You know he use to worship me... not like my body not even love but WORSHIP!!! Now sometimes I wonder if it ever crosses his mind that he could do without his 225lbs wife.

FYI: there are many signs of denial in this piece...Find more then one and you will understand my title.

MEAT WEEK!!!

So Alud is go on a business trip, you know what that means....MEAT WEEK! That's right ya'll turkey burgers, chicken, shrimp and fish OH YEAH!!! But after one burger i find myself feeling like crap!!! Alud is a vegetarian and I normally don't bring meat in to my house because it takes to much energy and money to cook two different meals each night. With that said I haven't cooked meat in my kitchen in almost a year and a half. But with me trying a new diet that insist I eat lean meat in my daily diet meat week my last a little long, but in baby steps because I feel like a PIG!!!

Monday, May 12, 2008

Comcast's Revenge


Comcast brought this piece of crap over my house and some pimple face dork install it but guess what... it don't work!!! I can't get any thing I pay and on top of that I have to wait til Wed for them to switch out a stupid box!!! Now while i'm doing all this ranting and raving I'm thinking in the back of my mind if they still remember i owe them like 400.00 thats why i got the cable in Alud name this time.....Spike full bitches!!!

Friday, May 9, 2008

A Masquerade Ball

Have you every woke in the middle of the night and wondered who the person that you been lying next to for several years really is? Ever walk into your office and wonder what your quiet, all together and polished manager is really like? And that Rapper on TV that seems to have everything on a silver platter, what does he do when he is alone? Or better yet have you ever glance out of the corner of your eye seeing your reflection and say "who...oh fuck that's me!" Well welcome to the Masquerade Ball!!! Where everyone try to have the biggest and creative mask only to hid there eyes from you seeing them envying your own big and bad decise. My wifey had just wrote a blog on the real her our apart of it any way and i am also reading Coming Up From the Down Low by J.L. King...And both speak about about there own Masquerade Ball aka their daily lives. Reading this i came to a small and minor conclusion that your bed partner is a wife and mother to you but a pregnant crack addict to streets once you leave for work.

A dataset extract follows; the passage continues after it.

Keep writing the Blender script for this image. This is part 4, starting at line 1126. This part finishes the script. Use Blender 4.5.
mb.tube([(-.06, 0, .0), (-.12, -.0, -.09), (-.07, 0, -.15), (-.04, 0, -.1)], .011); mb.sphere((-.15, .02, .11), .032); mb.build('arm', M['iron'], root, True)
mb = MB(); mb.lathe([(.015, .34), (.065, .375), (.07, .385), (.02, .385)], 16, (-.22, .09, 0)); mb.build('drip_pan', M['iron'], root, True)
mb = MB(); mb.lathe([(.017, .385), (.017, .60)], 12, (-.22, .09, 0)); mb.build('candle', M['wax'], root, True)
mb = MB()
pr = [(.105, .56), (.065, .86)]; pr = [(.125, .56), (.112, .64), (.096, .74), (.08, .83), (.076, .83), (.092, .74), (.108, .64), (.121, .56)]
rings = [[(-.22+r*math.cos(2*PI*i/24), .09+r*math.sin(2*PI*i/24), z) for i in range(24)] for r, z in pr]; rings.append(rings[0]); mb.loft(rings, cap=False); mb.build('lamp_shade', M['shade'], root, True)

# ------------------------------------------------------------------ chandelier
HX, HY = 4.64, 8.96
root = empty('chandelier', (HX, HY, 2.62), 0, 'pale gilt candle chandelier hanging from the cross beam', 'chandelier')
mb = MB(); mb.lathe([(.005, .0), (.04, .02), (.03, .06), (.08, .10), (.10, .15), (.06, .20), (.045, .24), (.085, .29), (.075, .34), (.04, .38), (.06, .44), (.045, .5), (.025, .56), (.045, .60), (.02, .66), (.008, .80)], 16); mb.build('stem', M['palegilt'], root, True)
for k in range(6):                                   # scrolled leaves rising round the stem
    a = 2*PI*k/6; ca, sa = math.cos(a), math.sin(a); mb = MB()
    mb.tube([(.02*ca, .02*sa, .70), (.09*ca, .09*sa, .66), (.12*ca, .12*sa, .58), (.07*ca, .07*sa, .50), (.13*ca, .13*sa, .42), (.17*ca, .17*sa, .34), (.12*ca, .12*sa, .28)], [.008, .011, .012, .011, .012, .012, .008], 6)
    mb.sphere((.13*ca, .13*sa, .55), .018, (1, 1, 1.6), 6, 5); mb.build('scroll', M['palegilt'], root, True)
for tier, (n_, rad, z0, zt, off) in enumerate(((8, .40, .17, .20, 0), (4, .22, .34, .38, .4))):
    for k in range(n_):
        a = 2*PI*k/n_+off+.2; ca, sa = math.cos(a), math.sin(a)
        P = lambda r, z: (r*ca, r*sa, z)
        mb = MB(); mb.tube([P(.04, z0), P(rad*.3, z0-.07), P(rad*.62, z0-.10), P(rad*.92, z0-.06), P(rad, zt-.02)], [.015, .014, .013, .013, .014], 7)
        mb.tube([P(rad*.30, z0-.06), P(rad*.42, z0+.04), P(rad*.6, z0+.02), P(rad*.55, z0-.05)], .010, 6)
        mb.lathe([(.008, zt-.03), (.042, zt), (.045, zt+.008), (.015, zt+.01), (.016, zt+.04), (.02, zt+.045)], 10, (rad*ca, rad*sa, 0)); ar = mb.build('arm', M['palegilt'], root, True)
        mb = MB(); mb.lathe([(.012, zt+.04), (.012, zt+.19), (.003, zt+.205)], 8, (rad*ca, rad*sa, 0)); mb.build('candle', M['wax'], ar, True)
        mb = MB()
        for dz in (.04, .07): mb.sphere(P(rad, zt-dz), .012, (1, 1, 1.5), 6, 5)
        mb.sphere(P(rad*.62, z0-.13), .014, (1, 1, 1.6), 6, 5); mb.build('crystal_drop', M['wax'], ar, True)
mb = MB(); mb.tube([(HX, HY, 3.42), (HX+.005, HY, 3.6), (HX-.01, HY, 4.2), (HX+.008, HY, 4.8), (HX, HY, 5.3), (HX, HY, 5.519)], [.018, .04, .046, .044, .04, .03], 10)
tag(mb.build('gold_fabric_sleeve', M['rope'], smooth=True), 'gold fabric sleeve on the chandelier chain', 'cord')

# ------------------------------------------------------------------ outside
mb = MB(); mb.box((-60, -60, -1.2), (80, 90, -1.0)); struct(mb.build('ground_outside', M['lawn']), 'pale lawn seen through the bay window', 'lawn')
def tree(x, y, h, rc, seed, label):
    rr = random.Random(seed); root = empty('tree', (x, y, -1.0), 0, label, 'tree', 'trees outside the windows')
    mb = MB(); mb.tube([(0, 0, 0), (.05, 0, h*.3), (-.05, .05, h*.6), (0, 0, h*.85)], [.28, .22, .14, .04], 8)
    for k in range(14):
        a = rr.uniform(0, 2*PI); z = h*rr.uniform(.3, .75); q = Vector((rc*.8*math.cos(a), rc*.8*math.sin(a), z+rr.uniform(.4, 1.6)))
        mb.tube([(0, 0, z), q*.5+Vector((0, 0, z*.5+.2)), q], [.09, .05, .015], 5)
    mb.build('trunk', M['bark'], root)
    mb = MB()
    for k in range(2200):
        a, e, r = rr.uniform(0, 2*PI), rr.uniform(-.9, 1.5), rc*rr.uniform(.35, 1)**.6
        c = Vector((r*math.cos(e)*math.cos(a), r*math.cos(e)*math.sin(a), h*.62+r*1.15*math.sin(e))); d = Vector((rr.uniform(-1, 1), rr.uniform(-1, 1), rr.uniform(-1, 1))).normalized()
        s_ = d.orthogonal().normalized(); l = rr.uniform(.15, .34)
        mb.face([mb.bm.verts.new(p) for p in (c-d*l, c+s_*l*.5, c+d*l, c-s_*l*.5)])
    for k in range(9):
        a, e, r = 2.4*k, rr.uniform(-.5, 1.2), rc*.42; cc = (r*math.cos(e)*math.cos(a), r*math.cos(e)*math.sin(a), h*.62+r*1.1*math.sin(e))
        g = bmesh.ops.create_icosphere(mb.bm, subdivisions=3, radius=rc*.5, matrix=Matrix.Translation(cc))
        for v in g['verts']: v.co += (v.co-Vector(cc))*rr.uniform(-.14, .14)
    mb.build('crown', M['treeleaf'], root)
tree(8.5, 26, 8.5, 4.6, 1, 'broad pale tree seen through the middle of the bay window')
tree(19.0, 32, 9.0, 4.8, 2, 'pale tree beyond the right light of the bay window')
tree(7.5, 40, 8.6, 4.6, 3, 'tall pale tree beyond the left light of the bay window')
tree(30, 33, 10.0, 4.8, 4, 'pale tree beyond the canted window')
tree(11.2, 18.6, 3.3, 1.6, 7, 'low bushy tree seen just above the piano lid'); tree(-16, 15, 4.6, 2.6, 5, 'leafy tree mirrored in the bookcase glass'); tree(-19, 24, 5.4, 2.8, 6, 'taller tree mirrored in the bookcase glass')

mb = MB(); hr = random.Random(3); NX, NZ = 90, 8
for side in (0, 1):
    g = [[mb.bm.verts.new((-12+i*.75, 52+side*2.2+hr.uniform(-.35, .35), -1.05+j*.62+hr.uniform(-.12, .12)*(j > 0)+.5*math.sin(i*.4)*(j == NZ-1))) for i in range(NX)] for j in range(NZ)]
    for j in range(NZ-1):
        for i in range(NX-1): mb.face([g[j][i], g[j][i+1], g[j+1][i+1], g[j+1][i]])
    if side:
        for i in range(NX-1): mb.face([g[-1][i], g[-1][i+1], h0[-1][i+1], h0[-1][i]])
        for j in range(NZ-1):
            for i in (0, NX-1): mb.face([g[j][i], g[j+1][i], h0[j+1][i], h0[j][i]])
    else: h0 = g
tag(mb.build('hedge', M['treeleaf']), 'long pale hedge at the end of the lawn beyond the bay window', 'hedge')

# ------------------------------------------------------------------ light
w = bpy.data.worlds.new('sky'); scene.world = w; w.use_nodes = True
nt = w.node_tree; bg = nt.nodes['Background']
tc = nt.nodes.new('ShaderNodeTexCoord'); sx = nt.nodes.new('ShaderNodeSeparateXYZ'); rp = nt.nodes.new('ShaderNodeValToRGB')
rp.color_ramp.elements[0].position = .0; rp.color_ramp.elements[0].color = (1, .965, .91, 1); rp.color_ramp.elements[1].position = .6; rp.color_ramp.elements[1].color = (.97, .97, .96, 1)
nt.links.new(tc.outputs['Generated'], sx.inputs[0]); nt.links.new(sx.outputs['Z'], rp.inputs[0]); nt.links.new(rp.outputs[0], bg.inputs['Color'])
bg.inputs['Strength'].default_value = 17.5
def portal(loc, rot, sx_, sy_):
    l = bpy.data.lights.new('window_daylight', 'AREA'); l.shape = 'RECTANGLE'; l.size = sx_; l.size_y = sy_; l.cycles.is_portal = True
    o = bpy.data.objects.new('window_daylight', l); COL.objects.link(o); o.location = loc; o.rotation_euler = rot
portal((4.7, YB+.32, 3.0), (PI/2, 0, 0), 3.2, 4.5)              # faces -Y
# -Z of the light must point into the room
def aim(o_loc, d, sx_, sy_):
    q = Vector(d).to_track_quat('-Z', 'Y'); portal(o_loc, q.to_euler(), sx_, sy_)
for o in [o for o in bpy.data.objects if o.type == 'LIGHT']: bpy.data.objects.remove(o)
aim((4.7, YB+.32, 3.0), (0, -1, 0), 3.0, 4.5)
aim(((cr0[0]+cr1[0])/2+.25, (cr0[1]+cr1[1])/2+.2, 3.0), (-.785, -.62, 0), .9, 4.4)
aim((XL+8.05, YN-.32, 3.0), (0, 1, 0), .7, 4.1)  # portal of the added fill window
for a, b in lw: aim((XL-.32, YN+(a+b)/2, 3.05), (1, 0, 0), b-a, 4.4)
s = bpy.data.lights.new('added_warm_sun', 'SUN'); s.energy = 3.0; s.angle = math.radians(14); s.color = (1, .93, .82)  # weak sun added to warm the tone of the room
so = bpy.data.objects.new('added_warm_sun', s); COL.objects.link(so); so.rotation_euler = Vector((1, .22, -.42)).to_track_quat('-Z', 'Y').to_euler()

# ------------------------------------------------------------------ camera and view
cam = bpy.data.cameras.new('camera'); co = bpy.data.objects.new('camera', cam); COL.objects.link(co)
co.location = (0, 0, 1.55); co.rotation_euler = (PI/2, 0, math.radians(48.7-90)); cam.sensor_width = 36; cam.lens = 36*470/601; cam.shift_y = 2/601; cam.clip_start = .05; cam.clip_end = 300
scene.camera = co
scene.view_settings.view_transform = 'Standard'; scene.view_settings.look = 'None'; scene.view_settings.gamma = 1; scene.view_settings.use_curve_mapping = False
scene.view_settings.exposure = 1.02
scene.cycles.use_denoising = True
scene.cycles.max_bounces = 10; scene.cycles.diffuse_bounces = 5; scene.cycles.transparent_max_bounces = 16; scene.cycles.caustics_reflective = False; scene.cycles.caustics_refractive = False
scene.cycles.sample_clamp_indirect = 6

That manager of yours spending 50% of her six figure income on beauty product to hide the black eyes and bruises her husband gives her right before raping her every night. The Rapper you would never guess that when he goes home and pulls that bulletproof vest, saggy pants and gun off, he then crawls in to the bed with his male life partner of 10 years.
I say this to say that as human beings our struggle is the same, and notice i said HUMAN BEINGS aka creatures that are motived by feelings. When will we be able to take off the mask and to start mending to each other wounds so the Masquerade Ball becoming a Hostipal...making us all the paitent and doctors...

Thursday, May 1, 2008

No pain No gain!

This SHIT taste like crap but it "burn calories"...190lbs by july!